Craigslist alternative gives customers simplicity, safety

Nick Huzar, founder of OfferUp, started the company when he realized the difficulty of selling a load of items online.  - Nat Levy, Bellevue Reporter
Nick Huzar, founder of OfferUp, started the company when he realized the difficulty of selling a load of items online.
— image credit: Nat Levy, Bellevue Reporter

With a baby on the way and a room full of junk, Nick Huzar knew he had to act fast.

Huzar had between 50 and 60 items to sell that were taking up space in what would become his child’s nursery. As he rounded up each item, planning to sell them all on online, Huzar thought the ordeal should be a lot easier.

“I’m looking at the room thinking it is going to take forever to post this on Craigslist or Ebay,” he said. “It’s so easy to capture something (on a phone) and share it. Why can’t selling it be as easy as taking a photo?”

With that, Huzar, a veteran of the tech world and startups, got to work. In his research he learned he wasn’t alone in the case of clutter. According to a 2010 Department of Energy report, a quarter of families can’t park a car inside a two-car garage because of excess belongings. An estimated $7,000 worth of unused stuff takes up room in the average American home, he said.

In response, Huzar and his partner, Arean van Veelen, created OfferUp, a mobile-based app that allows users to take photos of items they want to sell and buyers can view and purchase them instantly.

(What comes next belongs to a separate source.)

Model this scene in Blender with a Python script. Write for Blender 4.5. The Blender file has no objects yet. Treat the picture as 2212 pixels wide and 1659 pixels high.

The service, which Huzar said launched June 26 for the iPhone is available online as well, and an app for Android will be created in the near future.

The joy in OfferUp, Huzar said, is its simplicity. While Craigslist can require many steps, OfferUp is a quick process that can lead to the product being posted to Craigslist as well.

“If I have 50 items I can get them online in a few minutes, whereas it would take a whole day on something like Craigslist,” Huzar said.

Huzar is proud of the increased security his site brings as well. Users can sign up with a service called TruYou, which has them photograph a piece of identification that the company then compares with public records to verify the seller’s authenticity.

Huzar, who has worked at T-Mobile and Microsoft, previously founded Konnects in 2004, a social media site that he thought could have been the next Facebook.

Huzar says mobile commerce will soon dominate the shopping world, whether it is straight exchanges through mobile sites, or just another way to get people in brick and mortar stores.

Among all users, Hopscotch, a downtown Bellevue consignment store may be the most excited about the service. Kimberly Kasin founded the shop six months ago when she had a basement full of outgrown children’s clothes to get rid of. She started putting items in the store on OfferUp, and things flew off the rack. It also brought more people to the store.

“As a store owner, it is great because when people come in to buy the thing they want, they often will buy other things from the store,” she said.